### Given task
Copy out, with no alterations, the lines below running from the one containing "Model this scene" to the one containing "scene.cycles.volume_bounces = 0", inclusive at each end; pictures are omitted.
·····
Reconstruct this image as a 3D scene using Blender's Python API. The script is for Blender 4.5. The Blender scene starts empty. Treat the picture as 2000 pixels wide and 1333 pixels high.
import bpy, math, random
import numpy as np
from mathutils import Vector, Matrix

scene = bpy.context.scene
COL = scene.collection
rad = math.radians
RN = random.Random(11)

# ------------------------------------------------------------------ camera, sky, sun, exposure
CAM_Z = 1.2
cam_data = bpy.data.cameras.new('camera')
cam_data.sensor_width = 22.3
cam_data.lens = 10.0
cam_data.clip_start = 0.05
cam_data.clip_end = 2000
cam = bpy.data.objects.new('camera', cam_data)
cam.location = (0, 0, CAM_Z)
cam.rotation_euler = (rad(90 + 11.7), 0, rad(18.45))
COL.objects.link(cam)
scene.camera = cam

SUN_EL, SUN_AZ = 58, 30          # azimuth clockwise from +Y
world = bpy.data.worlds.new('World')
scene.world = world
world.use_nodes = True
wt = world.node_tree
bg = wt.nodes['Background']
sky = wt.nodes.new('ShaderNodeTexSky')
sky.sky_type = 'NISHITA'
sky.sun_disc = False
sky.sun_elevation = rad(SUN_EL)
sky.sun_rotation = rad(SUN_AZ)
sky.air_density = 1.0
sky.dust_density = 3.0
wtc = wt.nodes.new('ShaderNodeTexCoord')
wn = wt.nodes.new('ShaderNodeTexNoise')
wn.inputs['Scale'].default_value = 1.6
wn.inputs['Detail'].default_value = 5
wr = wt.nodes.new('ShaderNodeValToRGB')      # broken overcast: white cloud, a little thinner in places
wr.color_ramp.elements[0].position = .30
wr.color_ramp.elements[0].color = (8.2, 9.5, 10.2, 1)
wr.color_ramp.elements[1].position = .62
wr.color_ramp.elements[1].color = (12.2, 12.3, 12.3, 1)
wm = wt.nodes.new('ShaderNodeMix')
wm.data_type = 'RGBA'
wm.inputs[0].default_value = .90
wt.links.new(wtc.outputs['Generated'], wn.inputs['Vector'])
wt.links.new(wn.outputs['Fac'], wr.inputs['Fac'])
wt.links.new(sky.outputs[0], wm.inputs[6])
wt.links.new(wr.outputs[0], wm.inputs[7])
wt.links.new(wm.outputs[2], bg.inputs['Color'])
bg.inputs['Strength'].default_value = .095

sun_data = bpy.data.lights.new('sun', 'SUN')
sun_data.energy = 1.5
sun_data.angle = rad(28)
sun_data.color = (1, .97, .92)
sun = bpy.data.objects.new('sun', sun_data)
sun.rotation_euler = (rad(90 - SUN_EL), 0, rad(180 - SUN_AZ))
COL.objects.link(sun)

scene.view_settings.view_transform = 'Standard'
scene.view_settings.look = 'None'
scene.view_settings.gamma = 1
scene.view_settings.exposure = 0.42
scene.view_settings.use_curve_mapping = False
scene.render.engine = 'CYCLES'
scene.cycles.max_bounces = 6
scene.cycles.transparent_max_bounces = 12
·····
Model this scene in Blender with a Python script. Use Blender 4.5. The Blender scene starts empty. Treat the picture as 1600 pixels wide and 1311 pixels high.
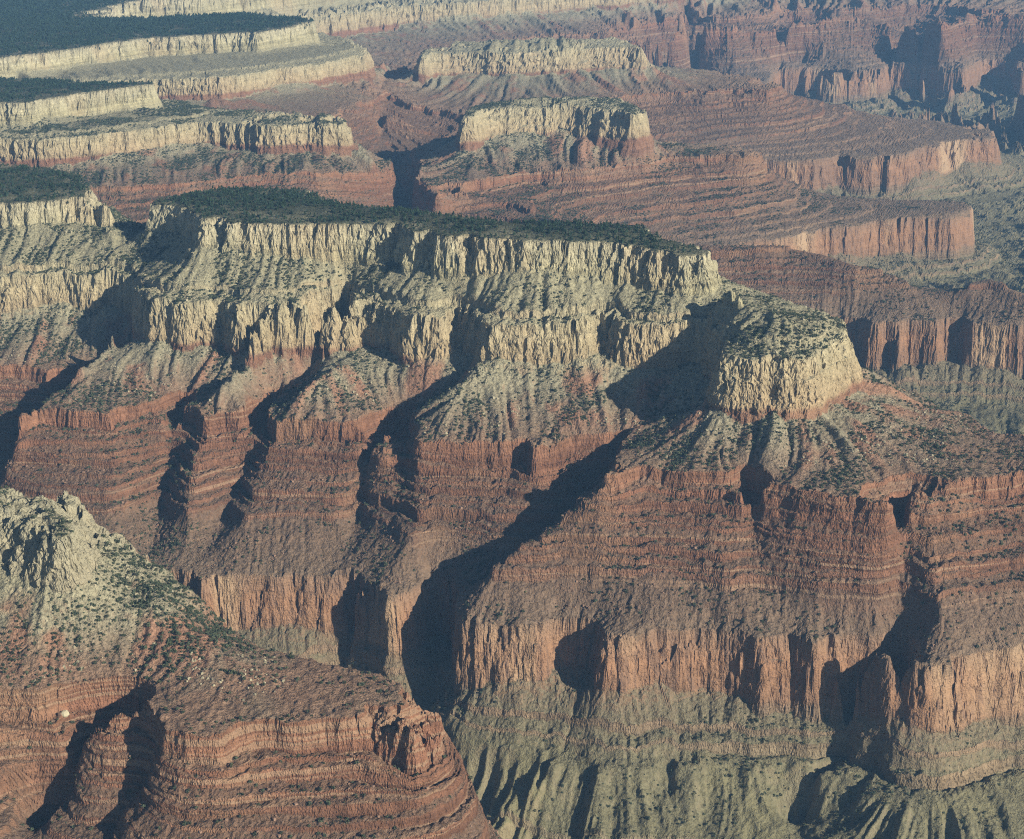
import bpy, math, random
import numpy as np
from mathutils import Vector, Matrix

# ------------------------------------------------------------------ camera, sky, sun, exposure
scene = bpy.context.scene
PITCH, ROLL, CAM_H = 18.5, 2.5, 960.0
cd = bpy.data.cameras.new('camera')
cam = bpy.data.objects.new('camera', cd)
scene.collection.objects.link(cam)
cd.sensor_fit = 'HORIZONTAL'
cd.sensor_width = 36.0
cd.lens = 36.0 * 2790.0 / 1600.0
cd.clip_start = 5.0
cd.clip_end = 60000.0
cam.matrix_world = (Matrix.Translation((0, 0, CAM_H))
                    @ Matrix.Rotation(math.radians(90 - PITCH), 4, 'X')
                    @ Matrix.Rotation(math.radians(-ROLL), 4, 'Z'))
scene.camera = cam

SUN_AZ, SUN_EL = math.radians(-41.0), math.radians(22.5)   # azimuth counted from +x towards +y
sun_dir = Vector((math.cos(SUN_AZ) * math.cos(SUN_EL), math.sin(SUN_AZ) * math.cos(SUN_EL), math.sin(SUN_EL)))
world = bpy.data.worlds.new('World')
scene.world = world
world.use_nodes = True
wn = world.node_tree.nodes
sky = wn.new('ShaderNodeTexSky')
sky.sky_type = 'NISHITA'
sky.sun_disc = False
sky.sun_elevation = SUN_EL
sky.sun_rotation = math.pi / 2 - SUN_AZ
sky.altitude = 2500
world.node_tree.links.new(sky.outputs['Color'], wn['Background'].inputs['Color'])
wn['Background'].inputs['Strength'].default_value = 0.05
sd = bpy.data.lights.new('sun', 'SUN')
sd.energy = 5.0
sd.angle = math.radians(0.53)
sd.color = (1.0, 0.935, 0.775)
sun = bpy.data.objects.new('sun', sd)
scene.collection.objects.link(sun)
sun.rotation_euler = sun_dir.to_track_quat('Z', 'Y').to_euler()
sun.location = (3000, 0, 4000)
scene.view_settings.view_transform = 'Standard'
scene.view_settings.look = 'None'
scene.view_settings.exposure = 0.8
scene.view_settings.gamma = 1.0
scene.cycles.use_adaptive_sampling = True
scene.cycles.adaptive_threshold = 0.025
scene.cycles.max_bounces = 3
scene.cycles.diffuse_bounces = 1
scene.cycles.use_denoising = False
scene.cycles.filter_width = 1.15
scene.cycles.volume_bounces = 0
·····
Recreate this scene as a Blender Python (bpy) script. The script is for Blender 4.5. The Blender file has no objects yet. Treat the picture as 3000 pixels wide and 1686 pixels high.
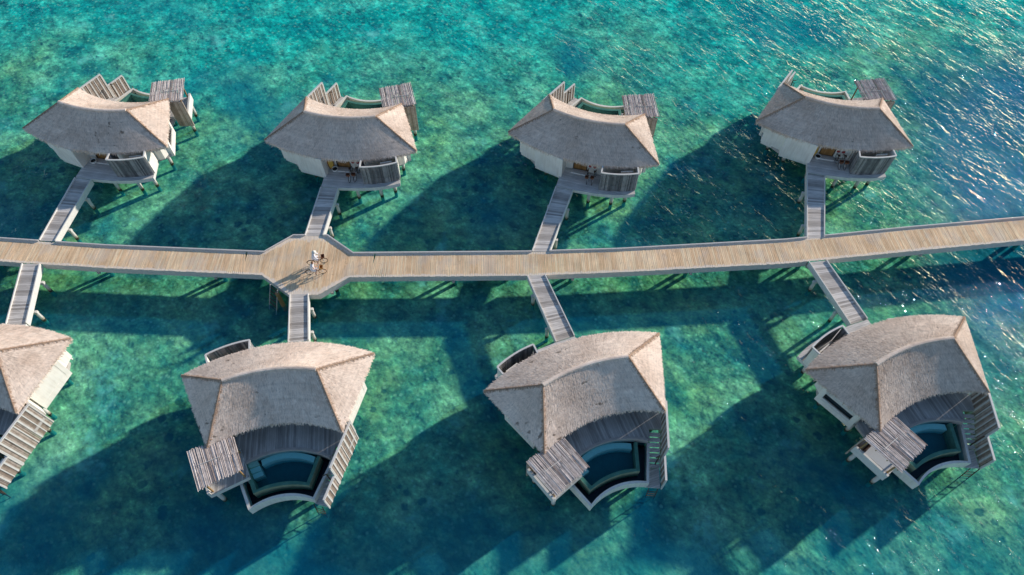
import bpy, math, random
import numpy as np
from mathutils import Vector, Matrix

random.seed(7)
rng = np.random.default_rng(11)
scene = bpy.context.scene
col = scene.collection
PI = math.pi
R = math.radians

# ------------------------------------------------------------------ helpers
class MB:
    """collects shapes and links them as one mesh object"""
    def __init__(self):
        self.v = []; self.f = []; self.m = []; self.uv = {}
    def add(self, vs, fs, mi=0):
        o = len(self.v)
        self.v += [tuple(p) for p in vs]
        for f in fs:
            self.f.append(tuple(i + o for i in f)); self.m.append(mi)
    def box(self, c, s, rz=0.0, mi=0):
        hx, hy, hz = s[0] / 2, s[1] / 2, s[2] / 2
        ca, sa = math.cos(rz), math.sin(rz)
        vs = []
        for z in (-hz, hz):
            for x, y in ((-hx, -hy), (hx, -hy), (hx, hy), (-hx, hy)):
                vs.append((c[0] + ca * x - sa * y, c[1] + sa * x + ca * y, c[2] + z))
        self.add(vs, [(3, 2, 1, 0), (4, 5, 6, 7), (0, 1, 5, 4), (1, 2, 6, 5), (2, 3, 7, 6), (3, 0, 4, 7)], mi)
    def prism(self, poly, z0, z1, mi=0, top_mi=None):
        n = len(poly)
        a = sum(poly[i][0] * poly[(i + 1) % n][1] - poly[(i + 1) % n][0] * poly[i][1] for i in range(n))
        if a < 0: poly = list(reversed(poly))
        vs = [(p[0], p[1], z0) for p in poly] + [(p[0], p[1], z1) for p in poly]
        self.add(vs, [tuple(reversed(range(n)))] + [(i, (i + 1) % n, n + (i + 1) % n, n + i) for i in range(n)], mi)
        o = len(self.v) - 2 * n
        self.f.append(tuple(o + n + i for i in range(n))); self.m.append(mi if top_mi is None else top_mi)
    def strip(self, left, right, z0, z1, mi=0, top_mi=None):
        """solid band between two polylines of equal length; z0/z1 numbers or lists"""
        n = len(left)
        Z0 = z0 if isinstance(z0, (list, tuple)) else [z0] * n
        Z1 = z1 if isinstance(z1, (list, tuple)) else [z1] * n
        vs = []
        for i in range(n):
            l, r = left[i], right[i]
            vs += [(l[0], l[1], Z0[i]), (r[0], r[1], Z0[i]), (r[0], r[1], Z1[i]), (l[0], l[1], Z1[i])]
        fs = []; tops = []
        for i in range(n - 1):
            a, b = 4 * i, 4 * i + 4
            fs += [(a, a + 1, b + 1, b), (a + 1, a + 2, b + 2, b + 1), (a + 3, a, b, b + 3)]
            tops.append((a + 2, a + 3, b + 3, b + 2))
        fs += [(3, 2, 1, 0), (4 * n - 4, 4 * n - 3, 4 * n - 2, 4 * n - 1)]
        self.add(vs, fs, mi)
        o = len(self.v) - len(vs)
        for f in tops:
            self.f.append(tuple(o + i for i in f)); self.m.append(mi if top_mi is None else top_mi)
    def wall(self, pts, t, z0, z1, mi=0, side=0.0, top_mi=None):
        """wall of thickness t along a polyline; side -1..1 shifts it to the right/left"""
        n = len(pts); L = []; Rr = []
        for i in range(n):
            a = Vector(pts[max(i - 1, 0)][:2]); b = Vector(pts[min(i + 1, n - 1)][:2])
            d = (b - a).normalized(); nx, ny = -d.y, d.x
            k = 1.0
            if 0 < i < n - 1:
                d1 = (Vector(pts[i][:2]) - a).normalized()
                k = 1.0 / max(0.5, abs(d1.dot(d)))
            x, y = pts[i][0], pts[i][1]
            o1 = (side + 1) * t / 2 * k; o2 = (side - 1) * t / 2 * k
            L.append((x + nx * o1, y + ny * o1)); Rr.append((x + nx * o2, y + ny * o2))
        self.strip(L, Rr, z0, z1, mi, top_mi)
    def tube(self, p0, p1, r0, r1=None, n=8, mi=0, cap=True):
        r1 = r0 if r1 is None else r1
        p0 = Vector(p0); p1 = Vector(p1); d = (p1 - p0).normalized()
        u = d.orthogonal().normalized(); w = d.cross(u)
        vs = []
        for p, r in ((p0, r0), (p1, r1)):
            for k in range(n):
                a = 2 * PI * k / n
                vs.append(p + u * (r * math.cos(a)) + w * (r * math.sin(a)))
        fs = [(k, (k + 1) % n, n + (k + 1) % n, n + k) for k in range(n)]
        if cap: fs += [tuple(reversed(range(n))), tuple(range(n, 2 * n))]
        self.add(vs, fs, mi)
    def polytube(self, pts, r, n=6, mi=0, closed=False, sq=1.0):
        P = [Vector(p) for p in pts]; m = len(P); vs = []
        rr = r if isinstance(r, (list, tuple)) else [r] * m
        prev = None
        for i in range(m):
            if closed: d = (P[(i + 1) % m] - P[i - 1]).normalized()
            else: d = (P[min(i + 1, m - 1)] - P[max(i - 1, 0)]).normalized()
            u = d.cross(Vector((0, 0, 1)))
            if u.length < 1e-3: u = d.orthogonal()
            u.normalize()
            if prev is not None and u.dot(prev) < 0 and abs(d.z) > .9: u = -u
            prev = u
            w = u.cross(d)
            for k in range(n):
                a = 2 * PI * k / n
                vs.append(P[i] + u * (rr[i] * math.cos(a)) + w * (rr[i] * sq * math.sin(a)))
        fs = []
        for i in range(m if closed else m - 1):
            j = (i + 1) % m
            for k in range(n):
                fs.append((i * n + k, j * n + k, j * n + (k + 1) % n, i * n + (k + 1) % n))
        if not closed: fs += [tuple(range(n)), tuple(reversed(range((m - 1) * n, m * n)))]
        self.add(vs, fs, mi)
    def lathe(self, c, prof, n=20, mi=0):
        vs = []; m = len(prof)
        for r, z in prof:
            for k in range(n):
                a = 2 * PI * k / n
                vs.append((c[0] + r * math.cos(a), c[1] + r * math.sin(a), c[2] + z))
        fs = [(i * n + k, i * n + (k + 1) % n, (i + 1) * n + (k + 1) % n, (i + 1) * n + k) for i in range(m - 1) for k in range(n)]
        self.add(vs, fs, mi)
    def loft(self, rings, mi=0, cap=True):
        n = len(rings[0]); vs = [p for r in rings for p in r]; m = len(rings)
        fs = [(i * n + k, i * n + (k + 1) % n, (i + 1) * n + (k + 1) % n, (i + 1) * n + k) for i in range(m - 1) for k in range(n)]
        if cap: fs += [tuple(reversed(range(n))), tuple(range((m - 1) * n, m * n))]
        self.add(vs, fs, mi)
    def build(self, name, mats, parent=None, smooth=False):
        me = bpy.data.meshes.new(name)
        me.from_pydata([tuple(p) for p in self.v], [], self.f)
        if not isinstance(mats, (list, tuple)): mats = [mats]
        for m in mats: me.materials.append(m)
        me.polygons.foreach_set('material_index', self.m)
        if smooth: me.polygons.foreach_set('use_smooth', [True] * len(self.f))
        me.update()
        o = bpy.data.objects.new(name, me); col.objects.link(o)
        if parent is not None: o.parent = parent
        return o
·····
### Answer for the task
Model this scene in Blender with a Python script. Use Blender 4.5. The Blender scene starts empty. Treat the picture as 1600 pixels wide and 1311 pixels high.
import bpy, math, random
import numpy as np
from mathutils import Vector, Matrix

# ------------------------------------------------------------------ camera, sky, sun, exposure
scene = bpy.context.scene
PITCH, ROLL, CAM_H = 18.5, 2.5, 960.0
cd = bpy.data.cameras.new('camera')
cam = bpy.data.objects.new('camera', cd)
scene.collection.objects.link(cam)
cd.sensor_fit = 'HORIZONTAL'
cd.sensor_width = 36.0
cd.lens = 36.0 * 2790.0 / 1600.0
cd.clip_start = 5.0
cd.clip_end = 60000.0
cam.matrix_world = (Matrix.Translation((0, 0, CAM_H))
                    @ Matrix.Rotation(math.radians(90 - PITCH), 4, 'X')
                    @ Matrix.Rotation(math.radians(-ROLL), 4, 'Z'))
scene.camera = cam

SUN_AZ, SUN_EL = math.radians(-41.0), math.radians(22.5)   # azimuth counted from +x towards +y
sun_dir = Vector((math.cos(SUN_AZ) * math.cos(SUN_EL), math.sin(SUN_AZ) * math.cos(SUN_EL), math.sin(SUN_EL)))
world = bpy.data.worlds.new('World')
scene.world = world
world.use_nodes = True
wn = world.node_tree.nodes
sky = wn.new('ShaderNodeTexSky')
sky.sky_type = 'NISHITA'
sky.sun_disc = False
sky.sun_elevation = SUN_EL
sky.sun_rotation = math.pi / 2 - SUN_AZ
sky.altitude = 2500
world.node_tree.links.new(sky.outputs['Color'], wn['Background'].inputs['Color'])
wn['Background'].inputs['Strength'].default_value = 0.05
sd = bpy.data.lights.new('sun', 'SUN')
sd.energy = 5.0
sd.angle = math.radians(0.53)
sd.color = (1.0, 0.935, 0.775)
sun = bpy.data.objects.new('sun', sd)
scene.collection.objects.link(sun)
sun.rotation_euler = sun_dir.to_track_quat('Z', 'Y').to_euler()
sun.location = (3000, 0, 4000)
scene.view_settings.view_transform = 'Standard'
scene.view_settings.look = 'None'
scene.view_settings.exposure = 0.8
scene.view_settings.gamma = 1.0
scene.cycles.use_adaptive_sampling = True
scene.cycles.adaptive_threshold = 0.025
scene.cycles.max_bounces = 3
scene.cycles.diffuse_bounces = 1
scene.cycles.use_denoising = False
scene.cycles.filter_width = 1.15
scene.cycles.volume_bounces = 0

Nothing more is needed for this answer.